:: EXERCISE BRIEF ::
Please print every record below exactly as it appears.

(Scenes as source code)
Start

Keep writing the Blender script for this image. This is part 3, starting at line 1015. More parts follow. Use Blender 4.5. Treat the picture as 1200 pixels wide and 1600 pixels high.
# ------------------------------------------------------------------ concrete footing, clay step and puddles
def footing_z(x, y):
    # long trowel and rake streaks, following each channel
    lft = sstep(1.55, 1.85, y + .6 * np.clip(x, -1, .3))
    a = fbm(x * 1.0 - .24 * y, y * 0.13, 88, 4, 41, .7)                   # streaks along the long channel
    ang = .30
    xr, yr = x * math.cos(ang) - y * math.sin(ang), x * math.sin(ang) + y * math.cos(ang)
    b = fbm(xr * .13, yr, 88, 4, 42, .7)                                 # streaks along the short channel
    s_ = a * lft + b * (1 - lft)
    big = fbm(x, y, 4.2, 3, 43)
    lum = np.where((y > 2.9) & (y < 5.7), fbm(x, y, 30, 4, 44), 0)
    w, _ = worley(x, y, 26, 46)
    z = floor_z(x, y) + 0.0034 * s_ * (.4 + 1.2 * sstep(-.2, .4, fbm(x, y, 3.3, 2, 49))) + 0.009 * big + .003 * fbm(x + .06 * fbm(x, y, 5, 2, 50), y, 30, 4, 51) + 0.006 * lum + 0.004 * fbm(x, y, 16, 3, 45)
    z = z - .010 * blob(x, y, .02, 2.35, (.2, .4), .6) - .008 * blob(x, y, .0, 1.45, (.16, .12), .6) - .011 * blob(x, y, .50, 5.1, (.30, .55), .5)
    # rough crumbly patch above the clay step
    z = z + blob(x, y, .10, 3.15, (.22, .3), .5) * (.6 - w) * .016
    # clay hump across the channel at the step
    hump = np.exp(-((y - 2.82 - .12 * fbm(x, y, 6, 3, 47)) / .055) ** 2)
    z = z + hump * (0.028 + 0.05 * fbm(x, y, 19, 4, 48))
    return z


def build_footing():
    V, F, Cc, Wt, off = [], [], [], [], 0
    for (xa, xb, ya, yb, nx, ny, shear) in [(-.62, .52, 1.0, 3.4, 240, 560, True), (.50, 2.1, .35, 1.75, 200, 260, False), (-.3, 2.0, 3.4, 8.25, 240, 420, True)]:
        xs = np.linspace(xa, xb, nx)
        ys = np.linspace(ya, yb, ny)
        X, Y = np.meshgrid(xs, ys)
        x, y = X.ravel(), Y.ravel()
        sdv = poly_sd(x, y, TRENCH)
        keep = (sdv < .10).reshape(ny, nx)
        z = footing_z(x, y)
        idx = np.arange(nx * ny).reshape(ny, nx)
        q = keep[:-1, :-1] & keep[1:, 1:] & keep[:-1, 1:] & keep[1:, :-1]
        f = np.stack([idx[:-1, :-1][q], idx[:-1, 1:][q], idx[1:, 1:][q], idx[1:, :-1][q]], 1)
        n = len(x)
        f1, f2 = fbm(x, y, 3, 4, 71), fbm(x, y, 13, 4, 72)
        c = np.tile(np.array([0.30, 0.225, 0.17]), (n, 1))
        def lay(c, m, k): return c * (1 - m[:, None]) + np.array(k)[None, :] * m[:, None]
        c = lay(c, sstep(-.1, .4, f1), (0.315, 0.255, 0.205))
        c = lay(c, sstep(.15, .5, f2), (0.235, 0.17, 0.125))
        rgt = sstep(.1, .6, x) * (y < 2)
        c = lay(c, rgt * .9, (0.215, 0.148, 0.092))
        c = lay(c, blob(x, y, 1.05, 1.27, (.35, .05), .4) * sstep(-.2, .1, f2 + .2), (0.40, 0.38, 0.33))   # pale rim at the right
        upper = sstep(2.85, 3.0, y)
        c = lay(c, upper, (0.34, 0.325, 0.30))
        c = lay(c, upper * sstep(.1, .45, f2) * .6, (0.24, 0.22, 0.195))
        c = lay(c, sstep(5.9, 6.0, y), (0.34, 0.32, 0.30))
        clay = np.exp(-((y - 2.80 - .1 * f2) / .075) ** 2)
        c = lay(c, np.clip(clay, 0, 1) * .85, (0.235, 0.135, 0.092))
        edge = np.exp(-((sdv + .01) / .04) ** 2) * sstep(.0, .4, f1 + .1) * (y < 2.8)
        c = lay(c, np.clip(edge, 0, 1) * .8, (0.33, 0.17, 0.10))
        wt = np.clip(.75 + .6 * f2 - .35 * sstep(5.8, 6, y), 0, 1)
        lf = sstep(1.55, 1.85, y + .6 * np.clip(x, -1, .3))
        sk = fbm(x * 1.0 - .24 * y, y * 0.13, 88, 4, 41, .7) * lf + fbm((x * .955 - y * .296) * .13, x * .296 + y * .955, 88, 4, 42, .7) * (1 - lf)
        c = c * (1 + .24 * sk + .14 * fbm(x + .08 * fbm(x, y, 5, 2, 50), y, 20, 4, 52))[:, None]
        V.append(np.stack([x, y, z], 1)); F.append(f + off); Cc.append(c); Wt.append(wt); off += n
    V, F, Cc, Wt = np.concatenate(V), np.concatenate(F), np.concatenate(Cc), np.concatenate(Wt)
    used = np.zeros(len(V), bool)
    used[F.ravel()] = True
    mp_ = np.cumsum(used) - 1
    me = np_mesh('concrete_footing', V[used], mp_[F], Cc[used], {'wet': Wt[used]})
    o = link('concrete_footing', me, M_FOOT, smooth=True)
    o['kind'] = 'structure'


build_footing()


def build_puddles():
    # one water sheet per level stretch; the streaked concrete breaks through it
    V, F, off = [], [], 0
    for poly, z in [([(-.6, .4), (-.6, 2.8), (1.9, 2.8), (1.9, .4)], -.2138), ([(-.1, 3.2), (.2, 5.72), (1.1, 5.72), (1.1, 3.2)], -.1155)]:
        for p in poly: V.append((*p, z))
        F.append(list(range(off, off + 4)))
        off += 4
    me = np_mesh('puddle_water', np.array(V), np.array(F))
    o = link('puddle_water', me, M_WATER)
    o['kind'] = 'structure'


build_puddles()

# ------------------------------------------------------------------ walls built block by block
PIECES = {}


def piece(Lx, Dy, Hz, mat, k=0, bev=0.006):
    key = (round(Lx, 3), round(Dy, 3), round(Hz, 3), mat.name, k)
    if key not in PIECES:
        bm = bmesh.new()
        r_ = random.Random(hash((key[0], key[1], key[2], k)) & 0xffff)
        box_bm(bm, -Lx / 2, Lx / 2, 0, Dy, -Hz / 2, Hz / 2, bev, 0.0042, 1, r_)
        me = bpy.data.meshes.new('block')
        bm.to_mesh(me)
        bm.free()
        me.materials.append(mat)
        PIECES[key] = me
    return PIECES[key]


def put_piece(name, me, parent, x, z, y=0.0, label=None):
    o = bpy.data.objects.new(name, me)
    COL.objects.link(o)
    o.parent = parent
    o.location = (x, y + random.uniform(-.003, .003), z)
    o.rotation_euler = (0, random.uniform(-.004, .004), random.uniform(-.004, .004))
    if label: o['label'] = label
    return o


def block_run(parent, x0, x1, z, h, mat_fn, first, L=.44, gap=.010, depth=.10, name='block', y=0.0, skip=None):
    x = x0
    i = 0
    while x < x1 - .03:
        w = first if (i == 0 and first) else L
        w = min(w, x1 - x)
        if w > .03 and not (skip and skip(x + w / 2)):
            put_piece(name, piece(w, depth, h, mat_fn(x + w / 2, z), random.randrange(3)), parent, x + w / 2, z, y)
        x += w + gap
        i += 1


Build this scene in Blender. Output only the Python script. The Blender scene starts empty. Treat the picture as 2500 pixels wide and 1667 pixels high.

End

:: OUTPUT BELOW ::
Keep writing the Blender script for this image. This is part 3, starting at line 1015. More parts follow. Use Blender 4.5. Treat the picture as 1200 pixels wide and 1600 pixels high.
# ------------------------------------------------------------------ concrete footing, clay step and puddles
def footing_z(x, y):
    # long trowel and rake streaks, following each channel
    lft = sstep(1.55, 1.85, y + .6 * np.clip(x, -1, .3))
    a = fbm(x * 1.0 - .24 * y, y * 0.13, 88, 4, 41, .7)                   # streaks along the long channel
    ang = .30
    xr, yr = x * math.cos(ang) - y * math.sin(ang), x * math.sin(ang) + y * math.cos(ang)
    b = fbm(xr * .13, yr, 88, 4, 42, .7)                                 # streaks along the short channel
    s_ = a * lft + b * (1 - lft)
    big = fbm(x, y, 4.2, 3, 43)
    lum = np.where((y > 2.9) & (y < 5.7), fbm(x, y, 30, 4, 44), 0)
    w, _ = worley(x, y, 26, 46)
    z = floor_z(x, y) + 0.0034 * s_ * (.4 + 1.2 * sstep(-.2, .4, fbm(x, y, 3.3, 2, 49))) + 0.009 * big + .003 * fbm(x + .06 * fbm(x, y, 5, 2, 50), y, 30, 4, 51) + 0.006 * lum + 0.004 * fbm(x, y, 16, 3, 45)
    z = z - .010 * blob(x, y, .02, 2.35, (.2, .4), .6) - .008 * blob(x, y, .0, 1.45, (.16, .12), .6) - .011 * blob(x, y, .50, 5.1, (.30, .55), .5)
    # rough crumbly patch above the clay step
    z = z + blob(x, y, .10, 3.15, (.22, .3), .5) * (.6 - w) * .016
    # clay hump across the channel at the step
    hump = np.exp(-((y - 2.82 - .12 * fbm(x, y, 6, 3, 47)) / .055) ** 2)
    z = z + hump * (0.028 + 0.05 * fbm(x, y, 19, 4, 48))
    return z


def build_footing():
    V, F, Cc, Wt, off = [], [], [], [], 0
    for (xa, xb, ya, yb, nx, ny, shear) in [(-.62, .52, 1.0, 3.4, 240, 560, True), (.50, 2.1, .35, 1.75, 200, 260, False), (-.3, 2.0, 3.4, 8.25, 240, 420, True)]:
        xs = np.linspace(xa, xb, nx)
        ys = np.linspace(ya, yb, ny)
        X, Y = np.meshgrid(xs, ys)
        x, y = X.ravel(), Y.ravel()
        sdv = poly_sd(x, y, TRENCH)
        keep = (sdv < .10).reshape(ny, nx)
        z = footing_z(x, y)
        idx = np.arange(nx * ny).reshape(ny, nx)
        q = keep[:-1, :-1] & keep[1:, 1:] & keep[:-1, 1:] & keep[1:, :-1]
        f = np.stack([idx[:-1, :-1][q], idx[:-1, 1:][q], idx[1:, 1:][q], idx[1:, :-1][q]], 1)
        n = len(x)
        f1, f2 = fbm(x, y, 3, 4, 71), fbm(x, y, 13, 4, 72)
        c = np.tile(np.array([0.30, 0.225, 0.17]), (n, 1))
        def lay(c, m, k): return c * (1 - m[:, None]) + np.array(k)[None, :] * m[:, None]
        c = lay(c, sstep(-.1, .4, f1), (0.315, 0.255, 0.205))
        c = lay(c, sstep(.15, .5, f2), (0.235, 0.17, 0.125))
        rgt = sstep(.1, .6, x) * (y < 2)
        c = lay(c, rgt * .9, (0.215, 0.148, 0.092))
        c = lay(c, blob(x, y, 1.05, 1.27, (.35, .05), .4) * sstep(-.2, .1, f2 + .2), (0.40, 0.38, 0.33))   # pale rim at the right
        upper = sstep(2.85, 3.0, y)
        c = lay(c, upper, (0.34, 0.325, 0.30))
        c = lay(c, upper * sstep(.1, .45, f2) * .6, (0.24, 0.22, 0.195))
        c = lay(c, sstep(5.9, 6.0, y), (0.34, 0.32, 0.30))
        clay = np.exp(-((y - 2.80 - .1 * f2) / .075) ** 2)
        c = lay(c, np.clip(clay, 0, 1) * .85, (0.235, 0.135, 0.092))
        edge = np.exp(-((sdv + .01) / .04) ** 2) * sstep(.0, .4, f1 + .1) * (y < 2.8)
        c = lay(c, np.clip(edge, 0, 1) * .8, (0.33, 0.17, 0.10))
        wt = np.clip(.75 + .6 * f2 - .35 * sstep(5.8, 6, y), 0, 1)
        lf = sstep(1.55, 1.85, y + .6 * np.clip(x, -1, .3))
        sk = fbm(x * 1.0 - .24 * y, y * 0.13, 88, 4, 41, .7) * lf + fbm((x * .955 - y * .296) * .13, x * .296 + y * .955, 88, 4, 42, .7) * (1 - lf)
        c = c * (1 + .24 * sk + .14 * fbm(x + .08 * fbm(x, y, 5, 2, 50), y, 20, 4, 52))[:, None]
        V.append(np.stack([x, y, z], 1)); F.append(f + off); Cc.append(c); Wt.append(wt); off += n
    V, F, Cc, Wt = np.concatenate(V), np.concatenate(F), np.concatenate(Cc), np.concatenate(Wt)
    used = np.zeros(len(V), bool)
    used[F.ravel()] = True
    mp_ = np.cumsum(used) - 1
    me = np_mesh('concrete_footing', V[used], mp_[F], Cc[used], {'wet': Wt[used]})
    o = link('concrete_footing', me, M_FOOT, smooth=True)
    o['kind'] = 'structure'


build_footing()


def build_puddles():
    # one water sheet per level stretch; the streaked concrete breaks through it
    V, F, off = [], [], 0
    for poly, z in [([(-.6, .4), (-.6, 2.8), (1.9, 2.8), (1.9, .4)], -.2138), ([(-.1, 3.2), (.2, 5.72), (1.1, 5.72), (1.1, 3.2)], -.1155)]:
        for p in poly: V.append((*p, z))
        F.append(list(range(off, off + 4)))
        off += 4
    me = np_mesh('puddle_water', np.array(V), np.array(F))
    o = link('puddle_water', me, M_WATER)
    o['kind'] = 'structure'


build_puddles()

# ------------------------------------------------------------------ walls built block by block
PIECES = {}


def piece(Lx, Dy, Hz, mat, k=0, bev=0.006):
    key = (round(Lx, 3), round(Dy, 3), round(Hz, 3), mat.name, k)
    if key not in PIECES:
        bm = bmesh.new()
        r_ = random.Random(hash((key[0], key[1], key[2], k)) & 0xffff)
        box_bm(bm, -Lx / 2, Lx / 2, 0, Dy, -Hz / 2, Hz / 2, bev, 0.0042, 1, r_)
        me = bpy.data.meshes.new('block')
        bm.to_mesh(me)
        bm.free()
        me.materials.append(mat)
        PIECES[key] = me
    return PIECES[key]


def put_piece(name, me, parent, x, z, y=0.0, label=None):
    o = bpy.data.objects.new(name, me)
    COL.objects.link(o)
    o.parent = parent
    o.location = (x, y + random.uniform(-.003, .003), z)
    o.rotation_euler = (0, random.uniform(-.004, .004), random.uniform(-.004, .004))
    if label: o['label'] = label
    return o


def block_run(parent, x0, x1, z, h, mat_fn, first, L=.44, gap=.010, depth=.10, name='block', y=0.0, skip=None):
    x = x0
    i = 0
    while x < x1 - .03:
        w = first if (i == 0 and first) else L
        w = min(w, x1 - x)
        if w > .03 and not (skip and skip(x + w / 2)):
            put_piece(name, piece(w, depth, h, mat_fn(x + w / 2, z), random.randrange(3)), parent, x + w / 2, z, y)
        x += w + gap
        i += 1


Build this scene in Blender. Output only the Python script. The Blender scene starts empty. Treat the picture as 2500 pixels wide and 1667 pixels high.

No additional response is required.